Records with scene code
■ ■ ■

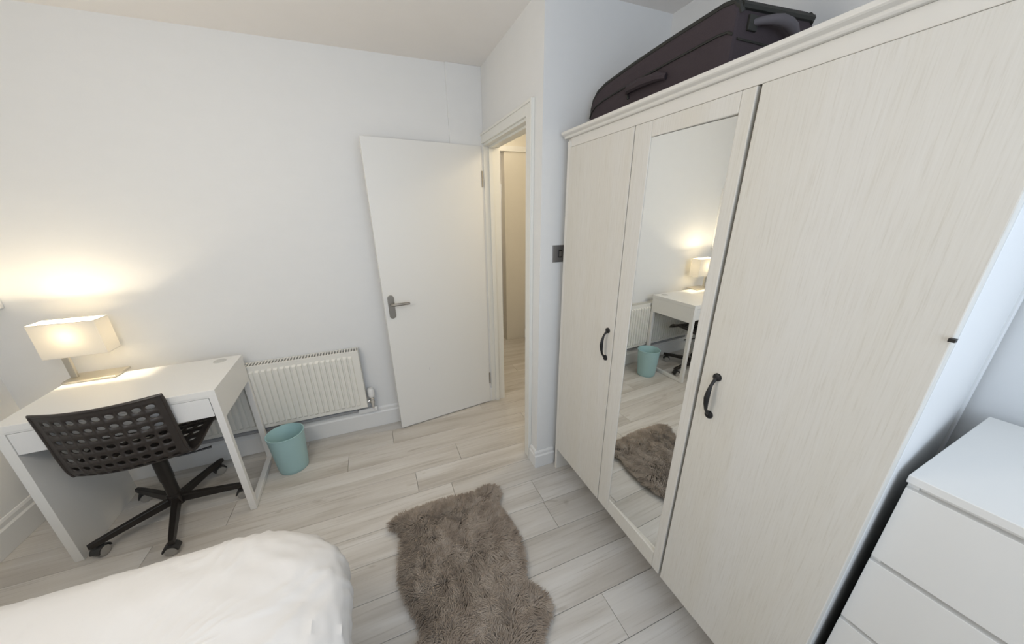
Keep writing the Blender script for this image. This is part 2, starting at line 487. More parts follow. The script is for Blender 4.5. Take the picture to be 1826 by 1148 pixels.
# doors
DX0, DX1 = WX - 0.021, WX - 0.001
def pull(parent, y, zc):
    # bowed cast handle with two round feet, built on the door face
    hb = MB()
    x = DX0
    zs = [zc - 0.062, zc - 0.052, zc - 0.04, zc - 0.02, zc, zc + 0.02, zc + 0.04, zc + 0.052, zc + 0.062]
    dx = [0.004, 0.014, 0.022, 0.027, 0.029, 0.027, 0.022, 0.014, 0.004]
    rr = [0.0055, 0.0045, 0.0045, 0.0065, 0.0078, 0.0065, 0.0045, 0.0045, 0.0055]
    hb.tube([(x - d, y, z) for d, z in zip(dx, zs)], rr, 10)
    for z in (zc - 0.064, zc + 0.064):
        hb.lathe([(0.0, -0.009), (0.006, -0.009), (0.0115, -0.006), (0.0125, -0.001), (0.0125, 0.0)], (x, y, z), 'x', 18)
    h = hb.build('handle', M['black_metal'], parent, smooth=True, world=True)
    h['label'] = 'black bowed handle'
    return h
# left door with plain flat slab and an edge strip
d1 = wb('door', B().box(DX0, DX1, G1 + 0.002, WY0 - 0.026, ZB, ZT), 'ward')
pull(d1, -1.362 + 0.018 + 0.018, 1.003)
# mirror door: stiles, rails, recessed panel, mirror
ya, yb = G2 + 0.006, G1 - 0.002
mz0, mz1 = ZB + 0.078, ZT - 0.048
my0, my1 = ya + 0.036, yb - 0.078
md = B().box(DX0, DX1, ya, my0, ZB, ZT).box(DX0, DX1, my1, yb, ZB, ZT).box(DX0, DX1, my0, my1, ZB, mz0).box(DX0, DX1, my0, my1, mz1, ZT)
d2 = md.build('door', M['ward'], wr, bevel=0.0025, world=True)
d2['label'] = 'mirror door'
B().box(DX1 - 0.003, DX1, my0 + 0.001, my1 - 0.001, mz0 + 0.001, mz1 - 0.001).build('backing_panel', M['ward_side'], d2, world=True)
a_, b_m, tl = my0 + 0.0012, my1 - 0.0012, 0.0105
def mq(z): return [(DX0 + 0.0025 + tl, a_, z), (DX0 + 0.0040 + tl, a_, z), (DX0 + 0.0040, b_m, z), (DX0 + 0.0025, b_m, z)]
mi = B().hexa(mq(mz0 + 0.0012), mq(mz1 - 0.0012)).build('mirror', M['mirror'], d2, world=True)
mi['label'] = 'tall mirror pane'
d3 = wb('door', B().box(DX0, DX1, WY3 + 0.001, G2 - 0.004, ZB, ZT), 'ward')
pull(d3, -1.829, 1.021)
MB().box(-0.030, -0.021, WY3 - WY0 - 0.004, WY3 - WY0 + 0.004, 1.334, 1.340).build('bumper', M['black_metal'], wr)

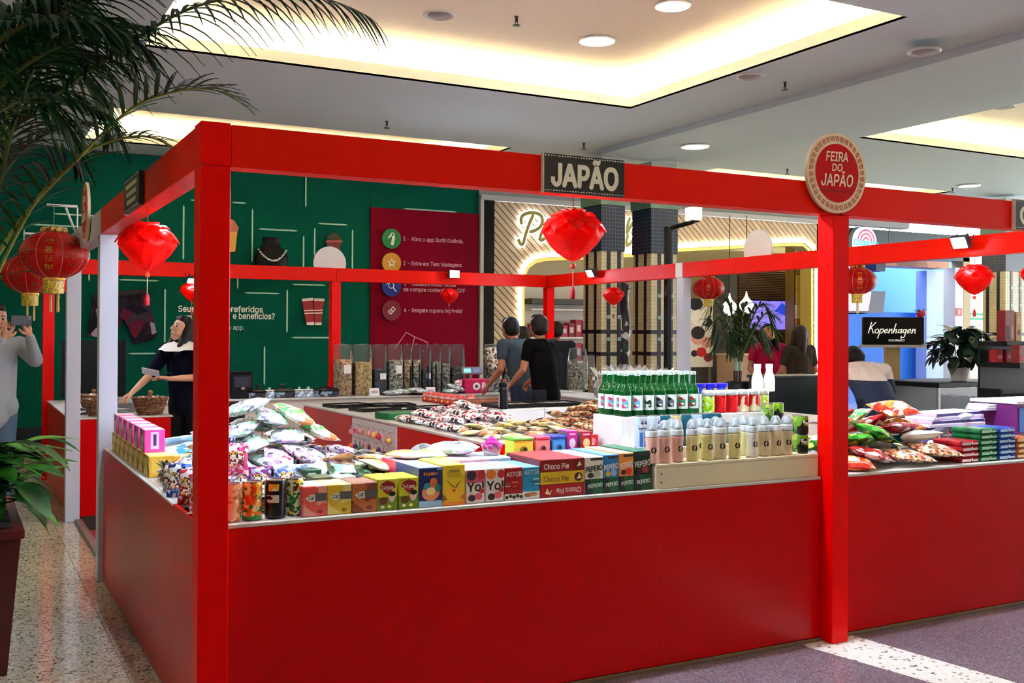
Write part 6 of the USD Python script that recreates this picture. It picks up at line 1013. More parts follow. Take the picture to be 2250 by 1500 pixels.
def round_sign(label, cx, cz, y, print_=True, rot=lambda m_: m_):
    t = thing('round_sign', label, 'sign'); r = .2; RD = mat((196, 6, 14), .5, spec=.1); PK = mat((206, 110, 90), .5)
    disc = lambda rr, y0, th: wall_y(Point(cx, cz).buffer(rr, 32), y0, th)
    part(t, 'disc', rot(disc(r, y, .018)), mat((226, 206, 176), .5) if print_ else mat((222, 220, 218), .5))
    if print_:
        part(t, 'red_centre', rot(disc(.147, y-.0022, .002)), RD); g = []
        for k in range(34):
            a = 2*PI*k/34; sq = unary_union([stroke([(-.011, .01), (.011, .01), (.011, -.009), (-.005, -.009), (-.005, .003), (.004, .003)], .0042)])
            sq = affinity.translate(affinity.rotate(sq, math.degrees(-a), origin=(0, 0)), cx+.173*math.sin(a), cz+.173*math.cos(a)); g.append(sq)
        part(t, 'key_border', rot(wall_y(unary_union(g), y-.002, .0018)), PK, kind='stuff'); part(t, 'inner_ring', rot(wall_y(Point(cx, cz).buffer(.151, 32).difference(Point(cx, cz).buffer(.147, 32)), y-.002, .0018)), mat((236, 220, 190), .5))
        for s, dz, h, w in (('FEIRA', .083, .046, .15), ('DO', .028, .036, .07), ('JAPÃO', -.035, .058, .215)):
            tx = text(s, h, .0015, True, at=(cx, y-.0025, cz+dz), tilt=.02); tw = tx.bounds[1][0]-tx.bounds[0][0]; tx.vertices[:, 0] = cx+(tx.vertices[:, 0]-cx)*w/tw; tx.vertices[:, 0] += (tx.vertices[:, 2]-cz-dz)*.12; part(t, 'lettering', rot(tx), mat((240, 214, 190), .5))
        part(t, 'dark_flourish', rot(wall_y(unary_union([stroke([(cx-.1+.025*k, cz-.088), (cx-.085+.025*k, cz-.094+.004*(k % 2))], .005) for k in range(8)]), y-.0036, .0012)), mat((110, 8, 12), .5), kind='stuff')
    part(t, 'fixing', rot(box(cx-.03, y+.0182, cz-.1, cx+.03, y+.0235, cz-.06)), SIGNW); return t
round_sign('round red and cream FEIRA DO JAPÃO sign above the second front post', 3.107, 2.358, -.0205)
_cz = 2.36; pb_ = at_y(724, 590, YC+W+.02); round_sign('plain white back of a round sign rising behind the back beam', pb_[0], 2.37, YC+W+.0045, False)
pb_ = at_x(1665, 545, XC+W+.01); round_sign('plain white back of a round sign rising behind the right side beam', -pb_[1], 2.38, XC+W+.0045, False, rot=lambda m_: T(m_, rz=-PI/2) if True else m_)
pb_ = at_x(186, 465, -.02); round_sign('round sign seen almost edge-on above the left beam near the white posts', -pb_[1], 2.36, -.0205, True, rot=lambda m_: T(m_, rz=-PI/2))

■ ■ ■

Given instruction: Output all of the records exactly as they appear above, but not the pictures.

Complete output:
Keep writing the Blender script for this image. This is part 2, starting at line 487. More parts follow. The script is for Blender 4.5. Take the picture to be 1826 by 1148 pixels.
# doors
DX0, DX1 = WX - 0.021, WX - 0.001
def pull(parent, y, zc):
    # bowed cast handle with two round feet, built on the door face
    hb = MB()
    x = DX0
    zs = [zc - 0.062, zc - 0.052, zc - 0.04, zc - 0.02, zc, zc + 0.02, zc + 0.04, zc + 0.052, zc + 0.062]
    dx = [0.004, 0.014, 0.022, 0.027, 0.029, 0.027, 0.022, 0.014, 0.004]
    rr = [0.0055, 0.0045, 0.0045, 0.0065, 0.0078, 0.0065, 0.0045, 0.0045, 0.0055]
    hb.tube([(x - d, y, z) for d, z in zip(dx, zs)], rr, 10)
    for z in (zc - 0.064, zc + 0.064):
        hb.lathe([(0.0, -0.009), (0.006, -0.009), (0.0115, -0.006), (0.0125, -0.001), (0.0125, 0.0)], (x, y, z), 'x', 18)
    h = hb.build('handle', M['black_metal'], parent, smooth=True, world=True)
    h['label'] = 'black bowed handle'
    return h
# left door with plain flat slab and an edge strip
d1 = wb('door', B().box(DX0, DX1, G1 + 0.002, WY0 - 0.026, ZB, ZT), 'ward')
pull(d1, -1.362 + 0.018 + 0.018, 1.003)
# mirror door: stiles, rails, recessed panel, mirror
ya, yb = G2 + 0.006, G1 - 0.002
mz0, mz1 = ZB + 0.078, ZT - 0.048
my0, my1 = ya + 0.036, yb - 0.078
md = B().box(DX0, DX1, ya, my0, ZB, ZT).box(DX0, DX1, my1, yb, ZB, ZT).box(DX0, DX1, my0, my1, ZB, mz0).box(DX0, DX1, my0, my1, mz1, ZT)
d2 = md.build('door', M['ward'], wr, bevel=0.0025, world=True)
d2['label'] = 'mirror door'
B().box(DX1 - 0.003, DX1, my0 + 0.001, my1 - 0.001, mz0 + 0.001, mz1 - 0.001).build('backing_panel', M['ward_side'], d2, world=True)
a_, b_m, tl = my0 + 0.0012, my1 - 0.0012, 0.0105
def mq(z): return [(DX0 + 0.0025 + tl, a_, z), (DX0 + 0.0040 + tl, a_, z), (DX0 + 0.0040, b_m, z), (DX0 + 0.0025, b_m, z)]
mi = B().hexa(mq(mz0 + 0.0012), mq(mz1 - 0.0012)).build('mirror', M['mirror'], d2, world=True)
mi['label'] = 'tall mirror pane'
d3 = wb('door', B().box(DX0, DX1, WY3 + 0.001, G2 - 0.004, ZB, ZT), 'ward')
pull(d3, -1.829, 1.021)
MB().box(-0.030, -0.021, WY3 - WY0 - 0.004, WY3 - WY0 + 0.004, 1.334, 1.340).build('bumper', M['black_metal'], wr)

Write part 6 of the USD Python script that recreates this picture. It picks up at line 1013. More parts follow. Take the picture to be 2250 by 1500 pixels.
def round_sign(label, cx, cz, y, print_=True, rot=lambda m_: m_):
    t = thing('round_sign', label, 'sign'); r = .2; RD = mat((196, 6, 14), .5, spec=.1); PK = mat((206, 110, 90), .5)
    disc = lambda rr, y0, th: wall_y(Point(cx, cz).buffer(rr, 32), y0, th)
    part(t, 'disc', rot(disc(r, y, .018)), mat((226, 206, 176), .5) if print_ else mat((222, 220, 218), .5))
    if print_:
        part(t, 'red_centre', rot(disc(.147, y-.0022, .002)), RD); g = []
        for k in range(34):
            a = 2*PI*k/34; sq = unary_union([stroke([(-.011, .01), (.011, .01), (.011, -.009), (-.005, -.009), (-.005, .003), (.004, .003)], .0042)])
            sq = affinity.translate(affinity.rotate(sq, math.degrees(-a), origin=(0, 0)), cx+.173*math.sin(a), cz+.173*math.cos(a)); g.append(sq)
        part(t, 'key_border', rot(wall_y(unary_union(g), y-.002, .0018)), PK, kind='stuff'); part(t, 'inner_ring', rot(wall_y(Point(cx, cz).buffer(.151, 32).difference(Point(cx, cz).buffer(.147, 32)), y-.002, .0018)), mat((236, 220, 190), .5))
        for s, dz, h, w in (('FEIRA', .083, .046, .15), ('DO', .028, .036, .07), ('JAPÃO', -.035, .058, .215)):
            tx = text(s, h, .0015, True, at=(cx, y-.0025, cz+dz), tilt=.02); tw = tx.bounds[1][0]-tx.bounds[0][0]; tx.vertices[:, 0] = cx+(tx.vertices[:, 0]-cx)*w/tw; tx.vertices[:, 0] += (tx.vertices[:, 2]-cz-dz)*.12; part(t, 'lettering', rot(tx), mat((240, 214, 190), .5))
        part(t, 'dark_flourish', rot(wall_y(unary_union([stroke([(cx-.1+.025*k, cz-.088), (cx-.085+.025*k, cz-.094+.004*(k % 2))], .005) for k in range(8)]), y-.0036, .0012)), mat((110, 8, 12), .5), kind='stuff')
    part(t, 'fixing', rot(box(cx-.03, y+.0182, cz-.1, cx+.03, y+.0235, cz-.06)), SIGNW); return t
round_sign('round red and cream FEIRA DO JAPÃO sign above the second front post', 3.107, 2.358, -.0205)
_cz = 2.36; pb_ = at_y(724, 590, YC+W+.02); round_sign('plain white back of a round sign rising behind the back beam', pb_[0], 2.37, YC+W+.0045, False)
pb_ = at_x(1665, 545, XC+W+.01); round_sign('plain white back of a round sign rising behind the right side beam', -pb_[1], 2.38, XC+W+.0045, False, rot=lambda m_: T(m_, rz=-PI/2) if True else m_)
pb_ = at_x(186, 465, -.02); round_sign('round sign seen almost edge-on above the left beam near the white posts', -pb_[1], 2.36, -.0205, True, rot=lambda m_: T(m_, rz=-PI/2))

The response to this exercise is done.